さて、息子を残し私はホテルへ戻り、せっかくバイクがあるので旦那さんとテガラランの棚田を見に行くことにした。ウブド中心からバイクで30分のそこは、映画の舞台になったりしてかなり有名な観光地。何度もウブドを訪れているのに、なんと行ったことがなかったので、一度ちゃんと見てみたかった。旦那さんに運転してもらい、いざ出発。思えば旦那さんにバイクに乗せてもらうのは初めて。
テガラランまでは一本道なのだけど、ひたすら登り道で30分。自転車で…と思ったこともあるのだけど、こりゃ無理だったな。以前はテガラランを見るだけでお金がかかると言われたのだけど、この日行ったときは何もなく、バイクを路肩に停めて棚田に降りていくことができた。
初めてちゃんと見たテガラランは…やっぱりすごかった。グランドキャニオンとかもそうだけど、やっぱり有名な観光地ってそれなりにすごい。世界遺産のジャティルゥイは広大なエリア全体が棚田で、その用水技術とかが評価されているのだけど、ここは小規模なエリアながら深い渓谷がずっと棚田になっていて、迫力という点ではこちらの方に軍配が上がる。棚田を眺めながら食事ができるカフェがいくつかあるのだけど、中心地にあるようなこじゃれた店じゃなくて、まるで農家さんが休憩するための掘立小屋みたいな感じ。かなり急な谷なのだけど、棚田の下の方まで歩いて行かれて、ど真ん中にいるライブ感もこちらの方がスゴイです。ウブドのようなアクティビティの多い街では、観光スポットはいいや~ってなりがちなんだけど、ここは本当に行って良かった。
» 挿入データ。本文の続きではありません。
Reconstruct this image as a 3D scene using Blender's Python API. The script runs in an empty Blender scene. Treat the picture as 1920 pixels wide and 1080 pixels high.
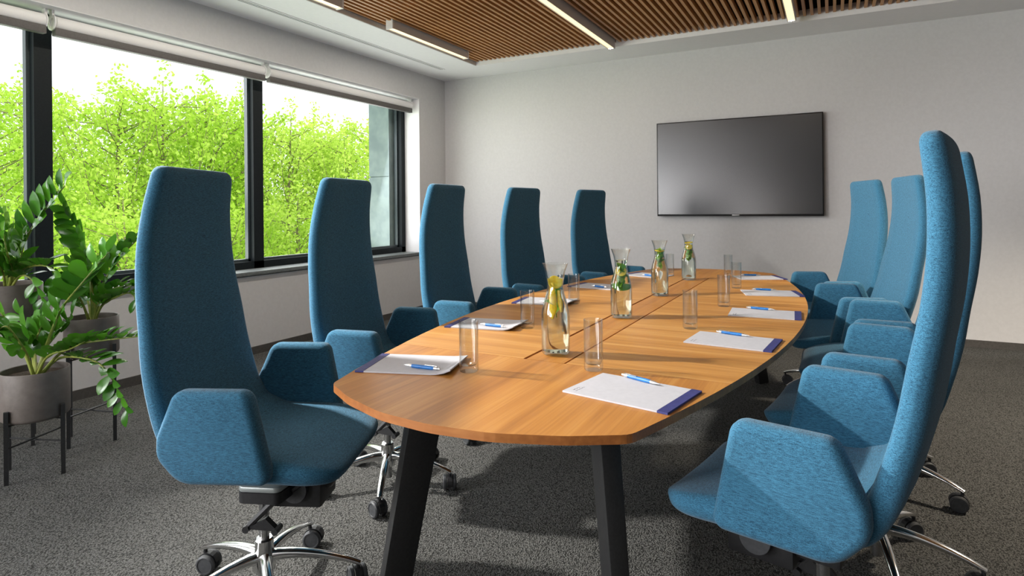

戻りがてら両替したりランチとったりしてたらあっという間にお迎えの時間。どうしているかと少しばかり心配だったのだけど、息子はにこやかに待っていた。あとで聞いたら、やはり話していることは全然分からなかったそう。そして英語ができない自分を、恥ずかしいと思ったという。ランチがすっごく美味しかったよ!と嬉しそうだった。これから英語を勉強していく上で、少しでも動機づけになったらよいな。英語ができるだけで、話せる人の数もぐっと多くなって、世界が広がるのだから。